* [Source material]:
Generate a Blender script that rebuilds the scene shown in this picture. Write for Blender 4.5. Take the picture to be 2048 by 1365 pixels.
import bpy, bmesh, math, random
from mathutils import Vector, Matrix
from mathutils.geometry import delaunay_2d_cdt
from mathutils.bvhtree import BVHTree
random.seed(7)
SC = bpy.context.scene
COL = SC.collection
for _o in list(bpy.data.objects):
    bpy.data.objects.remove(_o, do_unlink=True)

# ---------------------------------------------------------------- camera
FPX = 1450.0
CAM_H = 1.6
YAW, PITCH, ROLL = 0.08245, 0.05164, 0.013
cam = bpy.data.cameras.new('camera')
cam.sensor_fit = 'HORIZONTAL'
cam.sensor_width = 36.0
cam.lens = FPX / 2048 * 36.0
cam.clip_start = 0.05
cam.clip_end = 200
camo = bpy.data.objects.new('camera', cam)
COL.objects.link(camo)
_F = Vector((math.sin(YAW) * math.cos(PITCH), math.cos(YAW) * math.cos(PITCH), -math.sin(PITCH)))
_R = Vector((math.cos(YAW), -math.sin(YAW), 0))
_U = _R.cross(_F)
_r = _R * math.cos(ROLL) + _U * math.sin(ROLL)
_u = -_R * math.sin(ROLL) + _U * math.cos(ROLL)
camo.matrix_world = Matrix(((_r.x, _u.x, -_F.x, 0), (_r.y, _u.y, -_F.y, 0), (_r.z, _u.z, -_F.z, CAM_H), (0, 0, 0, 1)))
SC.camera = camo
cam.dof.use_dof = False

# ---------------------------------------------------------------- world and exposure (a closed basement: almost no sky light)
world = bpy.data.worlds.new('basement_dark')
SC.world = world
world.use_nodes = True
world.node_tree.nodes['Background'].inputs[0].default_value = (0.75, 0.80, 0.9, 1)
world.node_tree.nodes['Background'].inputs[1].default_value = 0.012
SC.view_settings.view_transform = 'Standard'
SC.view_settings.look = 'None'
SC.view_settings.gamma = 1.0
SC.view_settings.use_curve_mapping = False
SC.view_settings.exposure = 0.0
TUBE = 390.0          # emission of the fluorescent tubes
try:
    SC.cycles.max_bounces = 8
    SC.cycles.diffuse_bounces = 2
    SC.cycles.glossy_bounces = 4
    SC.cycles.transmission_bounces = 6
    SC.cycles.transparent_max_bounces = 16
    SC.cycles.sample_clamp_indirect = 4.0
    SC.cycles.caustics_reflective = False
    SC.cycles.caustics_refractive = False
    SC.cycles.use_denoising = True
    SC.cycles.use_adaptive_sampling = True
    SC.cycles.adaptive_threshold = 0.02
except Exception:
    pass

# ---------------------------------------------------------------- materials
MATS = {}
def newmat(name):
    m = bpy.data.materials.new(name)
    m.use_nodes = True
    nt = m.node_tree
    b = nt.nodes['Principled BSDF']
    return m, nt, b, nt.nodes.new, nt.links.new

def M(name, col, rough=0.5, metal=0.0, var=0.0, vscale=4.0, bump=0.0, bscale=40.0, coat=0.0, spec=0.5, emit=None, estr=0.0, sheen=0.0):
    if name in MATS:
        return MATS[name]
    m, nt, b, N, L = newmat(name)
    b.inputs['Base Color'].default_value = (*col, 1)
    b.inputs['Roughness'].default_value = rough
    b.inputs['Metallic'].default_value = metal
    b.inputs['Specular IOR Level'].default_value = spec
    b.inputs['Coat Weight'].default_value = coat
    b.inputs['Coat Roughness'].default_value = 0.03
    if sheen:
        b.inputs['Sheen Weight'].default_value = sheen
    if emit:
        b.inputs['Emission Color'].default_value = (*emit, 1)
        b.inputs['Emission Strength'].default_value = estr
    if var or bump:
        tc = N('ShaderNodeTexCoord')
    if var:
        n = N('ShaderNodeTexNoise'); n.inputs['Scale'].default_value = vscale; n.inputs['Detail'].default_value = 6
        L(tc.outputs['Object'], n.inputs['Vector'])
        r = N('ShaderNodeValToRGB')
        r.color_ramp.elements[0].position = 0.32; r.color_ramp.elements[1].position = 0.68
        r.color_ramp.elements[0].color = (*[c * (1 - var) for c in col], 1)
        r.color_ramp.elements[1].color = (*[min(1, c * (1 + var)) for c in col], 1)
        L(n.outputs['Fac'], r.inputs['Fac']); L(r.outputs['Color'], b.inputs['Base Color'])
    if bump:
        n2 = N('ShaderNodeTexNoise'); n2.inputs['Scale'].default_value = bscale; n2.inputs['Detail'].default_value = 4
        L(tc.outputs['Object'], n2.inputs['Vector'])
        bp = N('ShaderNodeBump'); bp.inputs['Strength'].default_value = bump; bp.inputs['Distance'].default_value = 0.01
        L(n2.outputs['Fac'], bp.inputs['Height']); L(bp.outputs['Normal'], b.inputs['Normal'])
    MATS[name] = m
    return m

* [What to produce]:
Print only the lines that run from the start of the listing to the line bearing "cam.dof.use_dof = False"; please keep the first line and that last one, exactly as they appear.

* [Solution for this task]:
Generate a Blender script that rebuilds the scene shown in this picture. Write for Blender 4.5. Take the picture to be 2048 by 1365 pixels.
import bpy, bmesh, math, random
from mathutils import Vector, Matrix
from mathutils.geometry import delaunay_2d_cdt
from mathutils.bvhtree import BVHTree
random.seed(7)
SC = bpy.context.scene
COL = SC.collection
for _o in list(bpy.data.objects):
    bpy.data.objects.remove(_o, do_unlink=True)

# ---------------------------------------------------------------- camera
FPX = 1450.0
CAM_H = 1.6
YAW, PITCH, ROLL = 0.08245, 0.05164, 0.013
cam = bpy.data.cameras.new('camera')
cam.sensor_fit = 'HORIZONTAL'
cam.sensor_width = 36.0
cam.lens = FPX / 2048 * 36.0
cam.clip_start = 0.05
cam.clip_end = 200
camo = bpy.data.objects.new('camera', cam)
COL.objects.link(camo)
_F = Vector((math.sin(YAW) * math.cos(PITCH), math.cos(YAW) * math.cos(PITCH), -math.sin(PITCH)))
_R = Vector((math.cos(YAW), -math.sin(YAW), 0))
_U = _R.cross(_F)
_r = _R * math.cos(ROLL) + _U * math.sin(ROLL)
_u = -_R * math.sin(ROLL) + _U * math.cos(ROLL)
camo.matrix_world = Matrix(((_r.x, _u.x, -_F.x, 0), (_r.y, _u.y, -_F.y, 0), (_r.z, _u.z, -_F.z, CAM_H), (0, 0, 0, 1)))
SC.camera = camo
cam.dof.use_dof = False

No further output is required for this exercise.